Pollen: High-throughput Federated Learning Simulation via Resource-Aware Client Placement
Lorenzo Sani, Pedro Porto Buarque de Gusmão, Alex Iacob, Wanru Zhao, Xinchi Qiu, Yan Gao, Javier Fernandez-Marques, Nicholas Donald Lane
TL;DR
Pollen tackles the bottlenecks of large-scale federated learning simulations by introducing a push-based client placement, a concurrency-aware scheduling model, and scalable partial aggregation to dramatically reduce communication and idle time. The learning-based placement predicts per-client training times using a robust log-linear model with adaptive correction, enabling effective distribution of workloads across heterogeneous GPUs.
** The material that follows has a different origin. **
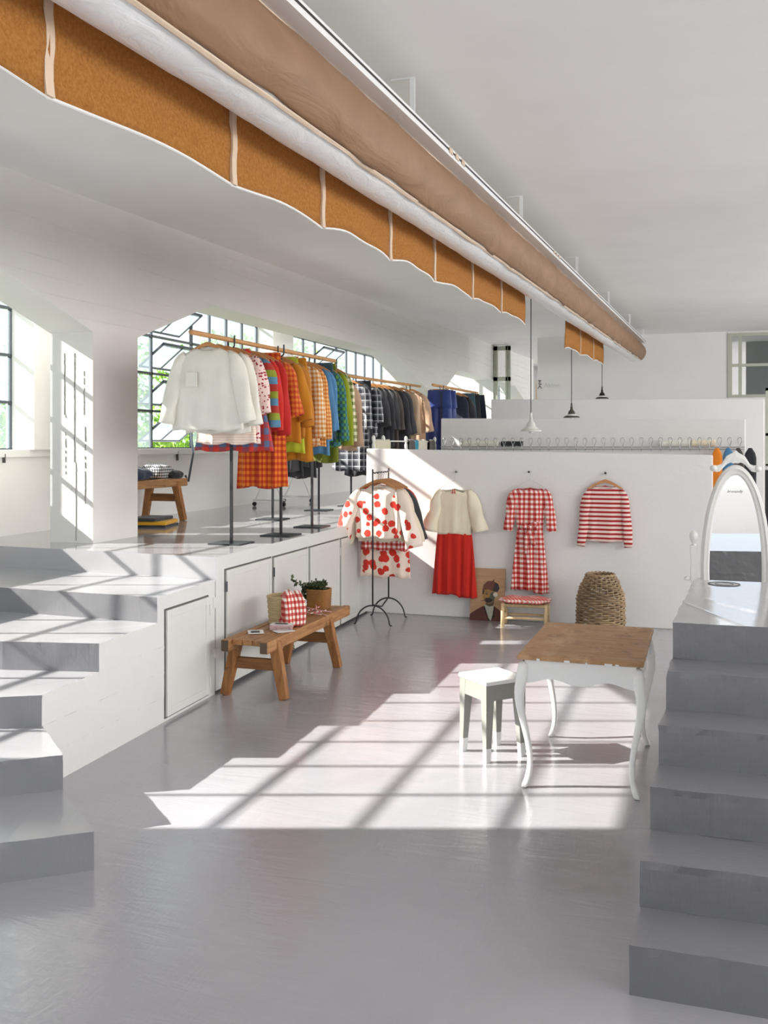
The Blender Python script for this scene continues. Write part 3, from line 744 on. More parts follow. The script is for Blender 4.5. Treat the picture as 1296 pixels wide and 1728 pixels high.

Across four FL tasks and multi-node hardware setups, Pollen achieves significant speedups over existing simulators and outperforms pfl, making realistic production-scale experiments feasible within weeks rather than months. This work offers a practical, scalable, and adaptable framework that can accelerate FL research and prototyping on diverse hardware, with broad benefits for researchers and industry teams alike.
Abstract
Federated Learning (FL) is a privacy-focused machine learning paradigm that collaboratively trains models directly on edge devices. Simulation plays an essential role in FL adoption, helping develop novel aggregation and client sampling strategies. However, current simulators cannot emulate large-scale systems in a time-efficient manner, which limits their utility and casts doubts on generalizability. This work proposes Pollen, a novel resource-aware system for speeding up simulations. Pollen addresses two limiting factors from existing simulators: (a) communication inefficiency derived from pull-based client execution and (b) inadequate load balance when using heterogeneous hardware. Pollen executes high-throughput FL simulations at scale by (a) using a push-based client placement system, (b) learning how an adaptable scheduling of clients based on hardware statistics (c) estimating the optimal number of concurrent workers per GPU. We evaluate Pollen on four representative FL tasks and show that Pollen's placement model increases GPU utilization and reduces idle time. We compare Pollen to Flower, Flute, FedScale, Parrot, and pfl and show experimental speed-ups of days or weeks.